Authors: Kustas, William - Bill; NORMAN, JOHN - UNIVERSITY OF WISCONSIN

Submitted to: Agronomy Journal
Publication Type: Peer Reviewed Journal
Publication Acceptance Date: 1/10/2000
Publication Date: 12/5/2000
Citation: N/A

Interpretive Summary: For a significant portion of the growth cycle of agricultural crops and in most arid and semiarid rangeland ecosystems, vegetation cover is sparse or below 50%. This means the soil surface plays an important role in total water use or evapotranspiration for many landscapes. A two-source energy balance model developed to use remote sensing data for computing water and energy fluxes from soil and vegetative canopies has been applied successfully to a wide range of vegetation cover conditions. By explicitly treating the energy fluxes from the soil and vegetation, the model is well suited for sparse-canopied covered surfaces. Several recent modifications have been made to the model to account for some of the unique properties associated with sparse canopies. One of these changes involves use of a more physically-based algorithm for predicting the radiation absorbed by the soil and vegetation. Another is a simple method to account for vegetation being clumped, such as row crops, which affects both the wind and radiation penetration inside the canopy. Model results with and without these modifications are compared using data collected from a sparsely vegetated row crop of cotton. It is suggested that these two new algorithms be incorporated in any two-source model applied to sparse canopies.
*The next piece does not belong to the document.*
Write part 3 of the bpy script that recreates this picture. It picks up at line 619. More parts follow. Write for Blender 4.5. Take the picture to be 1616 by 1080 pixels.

These algorithms will lead to more accurate estimates of plant water use and assessment of vegetation stress, which will ultimately lead to better irrigation and water management decisions.

Technical Abstract: A two-source energy balance model developed to use remotely sensed surface temperature for computing heat fluxes from soil and vegetative canopies has been applied successfully to a wide range of vegetation cover conditions. By explicitly treating the energy fluxes from the soil and vegetation, the model is well suited for sparse-canopied surfaces. Several recent modifications have been made to the model to account for some of the uniqu properties associated with sparse canopies. Two of these changes involve algorithms predicting the divergence of net radiation inside the canopy and how to account for clumped vegetation, which affects both the wind and radiation penetration inside the canopy. Model results with and without these modifications are compared using data collected from a sparsely vegetated row crop of cotton. It is suggested that these two new algorithms be incorporated in any two-source model applied to sparse canopies.